▸ **TASK DESCRIPTION**: Copy exactly, and only, the lines between the start of the entries below and the line containing "COL = SC.collection", both inclusive. Omit pictures.

Scripts that build scenes:
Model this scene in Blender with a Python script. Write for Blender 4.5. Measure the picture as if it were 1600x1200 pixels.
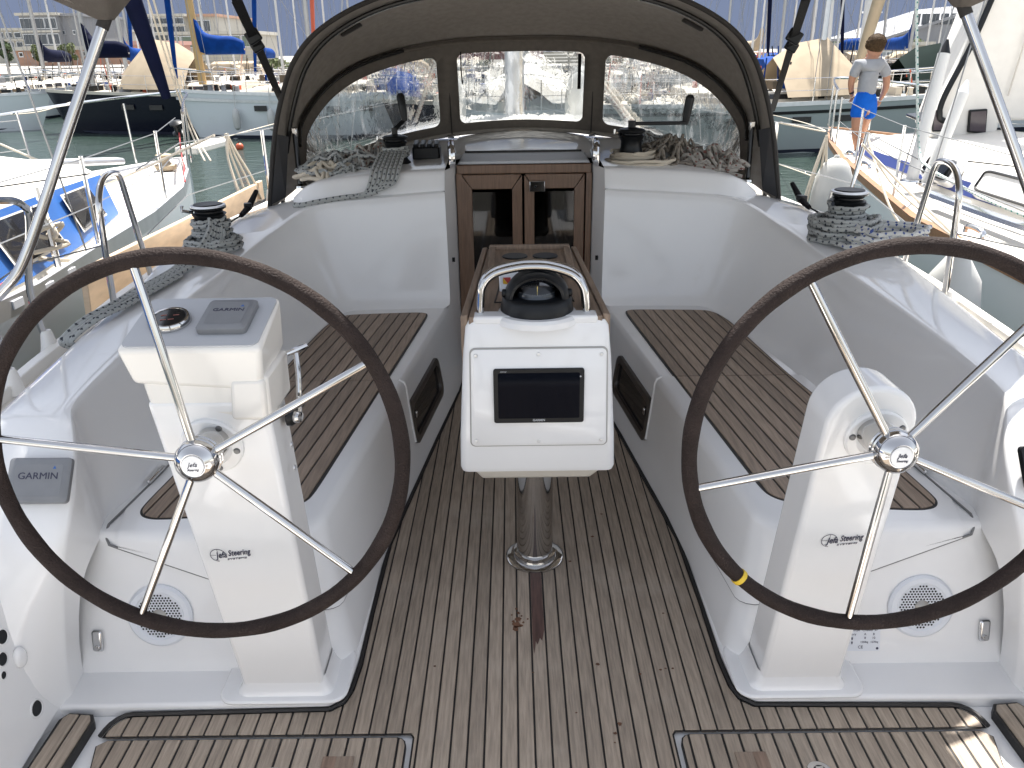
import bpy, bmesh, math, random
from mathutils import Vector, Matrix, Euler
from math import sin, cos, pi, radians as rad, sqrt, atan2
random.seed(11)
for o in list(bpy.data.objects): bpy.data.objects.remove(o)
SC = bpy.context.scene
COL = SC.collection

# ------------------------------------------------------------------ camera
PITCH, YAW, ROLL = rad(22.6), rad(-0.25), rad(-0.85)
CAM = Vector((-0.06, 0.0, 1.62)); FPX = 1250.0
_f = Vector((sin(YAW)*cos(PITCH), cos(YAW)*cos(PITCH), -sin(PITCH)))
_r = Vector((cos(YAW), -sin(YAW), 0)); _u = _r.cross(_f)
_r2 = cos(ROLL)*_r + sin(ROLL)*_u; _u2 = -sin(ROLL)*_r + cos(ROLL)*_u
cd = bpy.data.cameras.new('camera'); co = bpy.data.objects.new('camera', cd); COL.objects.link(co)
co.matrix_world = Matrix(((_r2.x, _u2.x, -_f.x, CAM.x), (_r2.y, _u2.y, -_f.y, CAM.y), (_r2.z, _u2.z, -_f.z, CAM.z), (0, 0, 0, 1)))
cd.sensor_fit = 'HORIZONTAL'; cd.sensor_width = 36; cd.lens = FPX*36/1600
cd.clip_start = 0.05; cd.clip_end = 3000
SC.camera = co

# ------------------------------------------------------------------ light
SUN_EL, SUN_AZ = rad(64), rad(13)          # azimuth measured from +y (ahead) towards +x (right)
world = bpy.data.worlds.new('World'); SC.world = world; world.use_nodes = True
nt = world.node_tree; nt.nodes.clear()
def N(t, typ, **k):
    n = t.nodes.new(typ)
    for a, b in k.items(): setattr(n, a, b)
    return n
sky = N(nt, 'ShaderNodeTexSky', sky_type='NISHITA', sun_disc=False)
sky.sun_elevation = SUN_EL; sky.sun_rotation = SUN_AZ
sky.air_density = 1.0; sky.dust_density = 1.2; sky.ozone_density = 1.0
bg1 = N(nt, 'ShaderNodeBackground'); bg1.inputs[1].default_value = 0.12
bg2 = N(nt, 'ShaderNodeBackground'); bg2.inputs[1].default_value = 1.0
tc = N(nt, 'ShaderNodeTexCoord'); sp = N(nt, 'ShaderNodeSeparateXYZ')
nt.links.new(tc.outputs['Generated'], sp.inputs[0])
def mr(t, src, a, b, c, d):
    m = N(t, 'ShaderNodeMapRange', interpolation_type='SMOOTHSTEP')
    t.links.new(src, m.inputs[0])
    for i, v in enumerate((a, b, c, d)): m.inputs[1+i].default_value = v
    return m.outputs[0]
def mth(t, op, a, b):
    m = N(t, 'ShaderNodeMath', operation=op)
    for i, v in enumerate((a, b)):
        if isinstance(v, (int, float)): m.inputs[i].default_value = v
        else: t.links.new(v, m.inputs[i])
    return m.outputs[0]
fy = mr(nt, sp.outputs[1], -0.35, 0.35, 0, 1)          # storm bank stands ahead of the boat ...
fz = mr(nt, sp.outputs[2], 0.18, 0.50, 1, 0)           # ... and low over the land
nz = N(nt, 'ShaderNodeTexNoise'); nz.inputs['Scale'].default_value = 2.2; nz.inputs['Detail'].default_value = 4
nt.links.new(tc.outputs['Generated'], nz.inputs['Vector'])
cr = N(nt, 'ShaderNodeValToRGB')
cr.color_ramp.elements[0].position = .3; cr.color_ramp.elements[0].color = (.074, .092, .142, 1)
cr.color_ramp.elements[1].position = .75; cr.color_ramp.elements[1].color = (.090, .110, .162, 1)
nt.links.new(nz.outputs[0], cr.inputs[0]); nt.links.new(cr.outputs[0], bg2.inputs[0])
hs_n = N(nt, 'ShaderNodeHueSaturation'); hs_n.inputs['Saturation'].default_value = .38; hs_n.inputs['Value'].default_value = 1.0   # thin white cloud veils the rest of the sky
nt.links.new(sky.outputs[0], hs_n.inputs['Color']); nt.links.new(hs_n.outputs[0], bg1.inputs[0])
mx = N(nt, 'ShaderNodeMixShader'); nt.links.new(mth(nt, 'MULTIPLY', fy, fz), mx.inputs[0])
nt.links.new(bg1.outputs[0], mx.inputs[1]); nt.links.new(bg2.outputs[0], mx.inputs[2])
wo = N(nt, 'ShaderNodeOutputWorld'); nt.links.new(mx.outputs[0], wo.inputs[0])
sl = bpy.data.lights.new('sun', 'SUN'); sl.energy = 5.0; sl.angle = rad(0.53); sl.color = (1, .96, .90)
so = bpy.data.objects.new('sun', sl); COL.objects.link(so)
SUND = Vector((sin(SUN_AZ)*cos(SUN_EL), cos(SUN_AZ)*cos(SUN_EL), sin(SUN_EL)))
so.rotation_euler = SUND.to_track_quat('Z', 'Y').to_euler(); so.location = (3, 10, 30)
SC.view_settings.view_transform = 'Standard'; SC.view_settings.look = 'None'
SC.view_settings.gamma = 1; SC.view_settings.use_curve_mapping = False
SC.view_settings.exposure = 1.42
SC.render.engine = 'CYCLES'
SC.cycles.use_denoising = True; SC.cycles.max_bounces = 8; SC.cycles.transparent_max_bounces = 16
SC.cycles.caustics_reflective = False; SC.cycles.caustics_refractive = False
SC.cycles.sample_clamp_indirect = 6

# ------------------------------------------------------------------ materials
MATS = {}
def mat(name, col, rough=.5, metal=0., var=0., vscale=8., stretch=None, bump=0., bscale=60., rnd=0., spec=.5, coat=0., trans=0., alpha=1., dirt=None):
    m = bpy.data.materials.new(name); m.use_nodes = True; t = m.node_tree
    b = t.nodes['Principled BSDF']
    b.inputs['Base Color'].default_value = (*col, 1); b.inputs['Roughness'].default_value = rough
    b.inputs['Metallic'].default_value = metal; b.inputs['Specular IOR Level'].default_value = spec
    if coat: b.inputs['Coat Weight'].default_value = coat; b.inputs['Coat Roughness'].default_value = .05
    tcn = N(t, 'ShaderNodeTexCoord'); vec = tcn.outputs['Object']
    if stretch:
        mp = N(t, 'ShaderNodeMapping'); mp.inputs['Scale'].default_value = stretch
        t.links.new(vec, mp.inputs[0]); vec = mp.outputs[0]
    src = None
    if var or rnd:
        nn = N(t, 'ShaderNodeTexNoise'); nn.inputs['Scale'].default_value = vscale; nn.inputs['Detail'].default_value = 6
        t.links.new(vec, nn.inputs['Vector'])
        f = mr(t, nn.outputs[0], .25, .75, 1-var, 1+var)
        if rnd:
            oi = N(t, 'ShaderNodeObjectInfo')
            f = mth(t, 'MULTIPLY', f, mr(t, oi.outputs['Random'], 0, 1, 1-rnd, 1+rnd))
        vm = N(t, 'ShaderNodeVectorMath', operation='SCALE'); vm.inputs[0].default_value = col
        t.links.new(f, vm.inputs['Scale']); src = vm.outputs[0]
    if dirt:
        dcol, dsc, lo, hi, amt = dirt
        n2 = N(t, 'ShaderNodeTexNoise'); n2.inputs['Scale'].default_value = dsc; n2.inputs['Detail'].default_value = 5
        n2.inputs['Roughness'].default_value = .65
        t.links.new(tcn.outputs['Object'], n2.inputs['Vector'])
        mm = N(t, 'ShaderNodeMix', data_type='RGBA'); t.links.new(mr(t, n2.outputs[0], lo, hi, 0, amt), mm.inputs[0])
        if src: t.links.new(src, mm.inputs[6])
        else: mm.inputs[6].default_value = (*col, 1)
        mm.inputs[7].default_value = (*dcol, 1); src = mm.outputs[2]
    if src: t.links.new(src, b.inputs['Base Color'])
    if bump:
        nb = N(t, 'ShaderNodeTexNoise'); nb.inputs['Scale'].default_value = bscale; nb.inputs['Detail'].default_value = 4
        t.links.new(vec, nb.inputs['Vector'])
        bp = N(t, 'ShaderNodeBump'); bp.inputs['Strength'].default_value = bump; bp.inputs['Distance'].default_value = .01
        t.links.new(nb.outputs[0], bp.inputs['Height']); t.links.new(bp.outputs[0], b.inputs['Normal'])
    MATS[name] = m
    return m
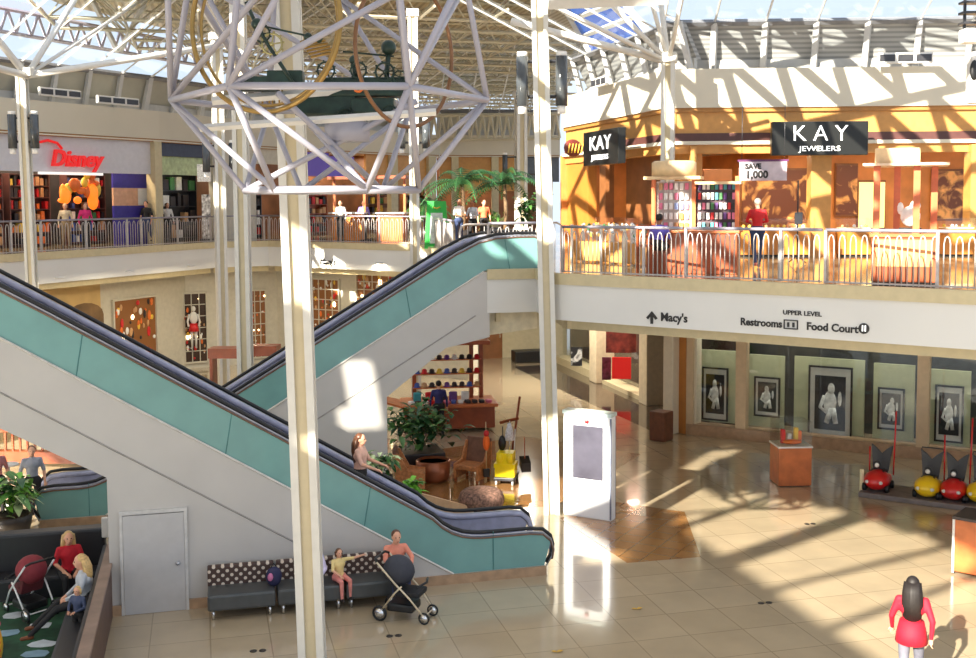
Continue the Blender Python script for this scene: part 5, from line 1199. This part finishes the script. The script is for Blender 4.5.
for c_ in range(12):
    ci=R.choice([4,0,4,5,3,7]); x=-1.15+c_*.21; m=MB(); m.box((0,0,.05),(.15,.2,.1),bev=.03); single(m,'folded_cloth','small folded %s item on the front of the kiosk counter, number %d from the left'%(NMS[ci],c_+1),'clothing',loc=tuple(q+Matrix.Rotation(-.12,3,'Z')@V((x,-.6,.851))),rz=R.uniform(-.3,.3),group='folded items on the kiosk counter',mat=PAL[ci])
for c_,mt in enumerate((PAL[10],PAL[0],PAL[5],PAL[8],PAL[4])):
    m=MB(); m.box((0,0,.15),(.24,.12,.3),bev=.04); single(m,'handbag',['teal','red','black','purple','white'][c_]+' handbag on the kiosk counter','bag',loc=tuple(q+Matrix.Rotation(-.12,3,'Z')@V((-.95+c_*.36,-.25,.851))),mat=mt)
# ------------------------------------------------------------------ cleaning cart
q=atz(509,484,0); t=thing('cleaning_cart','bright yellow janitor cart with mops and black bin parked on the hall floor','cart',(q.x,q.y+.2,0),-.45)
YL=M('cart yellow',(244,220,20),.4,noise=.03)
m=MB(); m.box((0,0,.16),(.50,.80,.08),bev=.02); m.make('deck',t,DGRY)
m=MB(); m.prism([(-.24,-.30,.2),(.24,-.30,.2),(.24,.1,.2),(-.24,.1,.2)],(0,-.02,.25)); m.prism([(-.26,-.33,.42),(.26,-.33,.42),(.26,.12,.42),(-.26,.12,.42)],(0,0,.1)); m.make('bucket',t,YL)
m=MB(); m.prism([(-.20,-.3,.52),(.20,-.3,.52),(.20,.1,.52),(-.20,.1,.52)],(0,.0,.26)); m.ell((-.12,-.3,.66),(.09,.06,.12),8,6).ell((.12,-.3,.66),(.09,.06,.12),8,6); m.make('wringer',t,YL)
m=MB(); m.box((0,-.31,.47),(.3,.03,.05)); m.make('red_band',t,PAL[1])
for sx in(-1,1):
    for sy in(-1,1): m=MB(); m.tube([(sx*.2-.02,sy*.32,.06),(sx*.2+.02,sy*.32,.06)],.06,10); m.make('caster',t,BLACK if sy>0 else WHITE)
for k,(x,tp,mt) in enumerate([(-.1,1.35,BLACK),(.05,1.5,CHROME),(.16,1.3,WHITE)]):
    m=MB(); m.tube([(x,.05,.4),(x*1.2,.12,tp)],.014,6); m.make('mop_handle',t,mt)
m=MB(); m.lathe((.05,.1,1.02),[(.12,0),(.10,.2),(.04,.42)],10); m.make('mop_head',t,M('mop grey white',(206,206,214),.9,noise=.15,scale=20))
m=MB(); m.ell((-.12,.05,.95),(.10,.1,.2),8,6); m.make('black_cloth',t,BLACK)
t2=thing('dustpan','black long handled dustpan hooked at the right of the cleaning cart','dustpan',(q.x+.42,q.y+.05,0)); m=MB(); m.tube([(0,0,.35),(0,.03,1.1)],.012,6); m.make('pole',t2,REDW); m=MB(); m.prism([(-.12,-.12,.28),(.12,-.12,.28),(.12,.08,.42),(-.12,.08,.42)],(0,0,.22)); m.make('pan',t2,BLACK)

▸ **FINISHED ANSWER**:
Model this scene in Blender with a Python script. Write for Blender 4.5. Measure the picture as if it were 1600x1200 pixels.
import bpy, bmesh, math, random
from mathutils import Vector, Matrix, Euler
from math import sin, cos, pi, radians as rad, sqrt, atan2
random.seed(11)
for o in list(bpy.data.objects): bpy.data.objects.remove(o)
SC = bpy.context.scene
COL = SC.collection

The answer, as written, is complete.